I like the first part of this poem but I think the end came off a little too philosophical for my taste.  Stay in the image or the story and let the readers figure out all that stuff about 'truth'.  Actually, my own personal belief is that profundity almost never comes from 'profound' words but from description and extrapolation from the everyday things that we see, feel, experience and think about.  Experience  does alter out sense of reality and I always find it interesting that so many people find that 'truth' so disconcerting. I think it's a problem of essentialization -- there has to be some essence, something to hold on to, some type of foundation or we feel lost.  Aren't we all lost anyway?  

Both interpretations can be correct. I just thought I'd point out here that while a poet can shape a poem and control where the words go, he or she can never control the meaning of words themselves or of a poem itself completely.

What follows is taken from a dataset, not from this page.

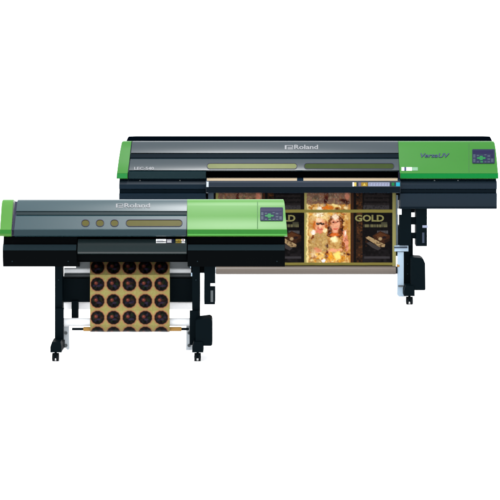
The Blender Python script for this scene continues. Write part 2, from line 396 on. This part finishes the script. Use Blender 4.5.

Maybe I should go to the philosophy forum,
Brad  

Kenneth Ray Taylor
Member
since 1999-11-11
Posts 139
Duluth, Minnesota, USA
9 posted 1999-12-27 07:47 AM


Roxane, Thanks for the story. I think we all do the same dumb things.  Fortunately, the way life really turns out is in so many ways better than the way we plan it.  My ex-girlfriend and I planned to get married and have a daughter named Leah.  As it turned out we did.  We married two different people and each had a daughter named Leah.  (No connection, we just both liked the name.)  My family knows my ex-girlfriend, since she's still a friend of my sister's.  So I've often told my daughter, "Just think, if ----- and I had stuck together, you'd have red hair!"

Brad, I agree, and I thank you for the criticism.  Often it's important to say without saying.  I just got finished reading the Scarlet Letter, and I noticed a few odd things.  We are never told, what the scarlet letter "A" stands for.  Nor are we told what the relationship between Hester and Roger Chillingsworth is.  Nor are we ever told that the Rev. Mister Arthur Dimmesdale is the father of Hester's baby.  We are left to figure all of these things out.  None is ever stated.  As far as the scarlet letter itself, I believe it stands for "advoutry"--a wonderful word that I picked up in my Tyndale Bible, as in "Thou shalt not commit advoutry."